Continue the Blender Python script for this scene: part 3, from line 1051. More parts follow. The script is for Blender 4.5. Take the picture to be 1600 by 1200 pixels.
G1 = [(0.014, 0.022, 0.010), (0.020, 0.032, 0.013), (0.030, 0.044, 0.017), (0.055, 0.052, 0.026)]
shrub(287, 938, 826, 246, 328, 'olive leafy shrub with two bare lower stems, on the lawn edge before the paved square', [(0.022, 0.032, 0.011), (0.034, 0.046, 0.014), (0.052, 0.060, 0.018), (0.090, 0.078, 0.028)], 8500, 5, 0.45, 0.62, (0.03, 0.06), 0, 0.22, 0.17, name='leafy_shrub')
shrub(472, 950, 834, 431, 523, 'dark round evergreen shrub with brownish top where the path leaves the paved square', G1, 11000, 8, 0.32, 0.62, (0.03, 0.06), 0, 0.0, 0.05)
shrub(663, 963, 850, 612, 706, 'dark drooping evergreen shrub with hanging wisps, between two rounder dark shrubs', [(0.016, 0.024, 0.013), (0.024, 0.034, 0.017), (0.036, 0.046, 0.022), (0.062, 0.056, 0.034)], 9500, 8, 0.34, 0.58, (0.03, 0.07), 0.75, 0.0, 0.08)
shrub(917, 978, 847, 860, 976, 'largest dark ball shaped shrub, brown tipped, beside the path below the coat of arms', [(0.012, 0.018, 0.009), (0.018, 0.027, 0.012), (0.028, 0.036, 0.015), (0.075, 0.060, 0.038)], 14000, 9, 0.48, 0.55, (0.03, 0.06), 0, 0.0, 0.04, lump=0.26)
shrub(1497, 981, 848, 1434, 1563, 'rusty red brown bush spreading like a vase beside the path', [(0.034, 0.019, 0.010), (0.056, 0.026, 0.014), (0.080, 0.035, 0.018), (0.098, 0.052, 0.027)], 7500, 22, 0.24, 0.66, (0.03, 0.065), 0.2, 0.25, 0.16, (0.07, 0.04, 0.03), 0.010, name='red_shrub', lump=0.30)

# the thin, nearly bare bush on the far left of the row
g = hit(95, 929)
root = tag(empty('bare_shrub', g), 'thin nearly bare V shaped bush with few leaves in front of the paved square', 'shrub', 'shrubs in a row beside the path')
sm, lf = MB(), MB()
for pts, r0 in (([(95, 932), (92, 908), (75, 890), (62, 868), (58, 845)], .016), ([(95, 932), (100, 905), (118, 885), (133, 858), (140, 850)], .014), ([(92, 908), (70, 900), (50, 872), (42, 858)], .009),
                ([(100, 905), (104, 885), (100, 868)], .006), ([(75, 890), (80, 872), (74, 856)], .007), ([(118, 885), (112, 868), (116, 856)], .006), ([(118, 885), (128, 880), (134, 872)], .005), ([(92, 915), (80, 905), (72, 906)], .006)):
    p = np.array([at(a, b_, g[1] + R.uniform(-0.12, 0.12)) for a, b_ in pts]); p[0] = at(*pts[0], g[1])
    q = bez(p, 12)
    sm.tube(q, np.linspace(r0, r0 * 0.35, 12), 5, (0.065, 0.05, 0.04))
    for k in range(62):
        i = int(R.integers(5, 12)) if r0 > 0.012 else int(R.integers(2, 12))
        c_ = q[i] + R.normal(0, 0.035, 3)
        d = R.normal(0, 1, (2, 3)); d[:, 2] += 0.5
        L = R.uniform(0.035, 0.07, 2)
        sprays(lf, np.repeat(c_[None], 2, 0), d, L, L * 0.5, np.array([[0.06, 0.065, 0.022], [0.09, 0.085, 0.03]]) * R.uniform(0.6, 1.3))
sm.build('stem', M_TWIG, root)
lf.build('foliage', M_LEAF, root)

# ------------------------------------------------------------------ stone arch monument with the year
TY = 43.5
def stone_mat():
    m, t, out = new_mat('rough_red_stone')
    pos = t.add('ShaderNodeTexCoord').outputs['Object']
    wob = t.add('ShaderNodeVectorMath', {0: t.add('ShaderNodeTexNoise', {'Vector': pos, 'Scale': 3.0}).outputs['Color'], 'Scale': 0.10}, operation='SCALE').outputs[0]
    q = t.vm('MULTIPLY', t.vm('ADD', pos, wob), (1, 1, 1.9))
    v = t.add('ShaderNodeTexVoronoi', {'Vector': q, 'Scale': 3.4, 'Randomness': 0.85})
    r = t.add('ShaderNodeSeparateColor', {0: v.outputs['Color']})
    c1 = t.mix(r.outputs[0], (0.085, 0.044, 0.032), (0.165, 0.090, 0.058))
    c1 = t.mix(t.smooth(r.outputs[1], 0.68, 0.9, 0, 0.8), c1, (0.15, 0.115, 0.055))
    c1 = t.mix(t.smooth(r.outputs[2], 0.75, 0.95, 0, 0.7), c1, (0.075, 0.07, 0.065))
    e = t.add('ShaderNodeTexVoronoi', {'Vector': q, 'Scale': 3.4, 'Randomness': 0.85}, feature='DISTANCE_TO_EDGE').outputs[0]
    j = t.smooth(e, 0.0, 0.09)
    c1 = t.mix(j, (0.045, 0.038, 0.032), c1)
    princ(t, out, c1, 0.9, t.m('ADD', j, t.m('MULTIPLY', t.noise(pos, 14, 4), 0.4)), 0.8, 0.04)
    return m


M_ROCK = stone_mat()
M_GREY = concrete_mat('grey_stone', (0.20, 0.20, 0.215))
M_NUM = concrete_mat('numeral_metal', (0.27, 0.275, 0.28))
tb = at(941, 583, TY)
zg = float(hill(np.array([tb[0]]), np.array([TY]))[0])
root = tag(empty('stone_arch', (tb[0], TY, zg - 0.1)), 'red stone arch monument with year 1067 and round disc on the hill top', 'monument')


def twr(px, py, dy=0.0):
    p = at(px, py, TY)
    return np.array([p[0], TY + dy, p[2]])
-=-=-
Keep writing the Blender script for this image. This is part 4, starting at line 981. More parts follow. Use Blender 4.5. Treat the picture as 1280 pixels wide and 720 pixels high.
-=-=-
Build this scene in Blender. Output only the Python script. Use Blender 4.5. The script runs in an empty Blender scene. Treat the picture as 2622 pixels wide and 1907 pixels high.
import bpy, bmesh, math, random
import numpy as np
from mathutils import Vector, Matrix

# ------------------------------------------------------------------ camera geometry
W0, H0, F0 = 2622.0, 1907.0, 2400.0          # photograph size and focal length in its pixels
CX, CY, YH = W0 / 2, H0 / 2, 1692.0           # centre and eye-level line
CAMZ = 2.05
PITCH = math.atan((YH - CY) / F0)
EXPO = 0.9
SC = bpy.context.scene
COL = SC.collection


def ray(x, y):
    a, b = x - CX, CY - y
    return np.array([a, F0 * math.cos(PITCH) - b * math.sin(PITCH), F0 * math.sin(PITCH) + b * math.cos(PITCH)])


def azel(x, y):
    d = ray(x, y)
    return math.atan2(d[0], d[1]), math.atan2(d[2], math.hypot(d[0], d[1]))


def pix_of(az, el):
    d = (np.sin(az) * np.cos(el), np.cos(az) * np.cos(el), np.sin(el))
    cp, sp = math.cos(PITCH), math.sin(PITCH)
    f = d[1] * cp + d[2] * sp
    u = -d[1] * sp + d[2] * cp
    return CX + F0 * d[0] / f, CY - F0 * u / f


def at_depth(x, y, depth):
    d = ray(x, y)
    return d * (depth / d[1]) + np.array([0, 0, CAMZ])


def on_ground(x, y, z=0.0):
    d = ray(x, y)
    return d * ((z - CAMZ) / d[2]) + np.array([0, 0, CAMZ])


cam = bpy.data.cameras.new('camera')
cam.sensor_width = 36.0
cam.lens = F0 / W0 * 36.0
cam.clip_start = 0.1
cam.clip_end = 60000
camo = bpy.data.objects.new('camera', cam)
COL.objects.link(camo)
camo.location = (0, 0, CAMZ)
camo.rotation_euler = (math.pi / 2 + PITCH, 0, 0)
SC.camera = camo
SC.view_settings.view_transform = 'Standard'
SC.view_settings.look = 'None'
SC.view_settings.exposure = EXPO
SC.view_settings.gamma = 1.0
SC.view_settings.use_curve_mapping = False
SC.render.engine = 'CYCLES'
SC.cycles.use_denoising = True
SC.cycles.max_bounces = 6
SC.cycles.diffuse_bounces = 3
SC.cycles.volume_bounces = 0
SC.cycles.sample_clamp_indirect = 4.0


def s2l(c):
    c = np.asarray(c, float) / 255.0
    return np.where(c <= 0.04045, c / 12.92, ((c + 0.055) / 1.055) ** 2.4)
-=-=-
* **Required task**: Output only the lines from the one containing "Build this scene" through the one containing "from mathutils import Vector, Matrix", inclusive, exactly as written.

* **Result**:
Build this scene in Blender. Output only the Python script. Use Blender 4.5. The script runs in an empty Blender scene. Treat the picture as 2622 pixels wide and 1907 pixels high.
import bpy, bmesh, math, random
import numpy as np
from mathutils import Vector, Matrix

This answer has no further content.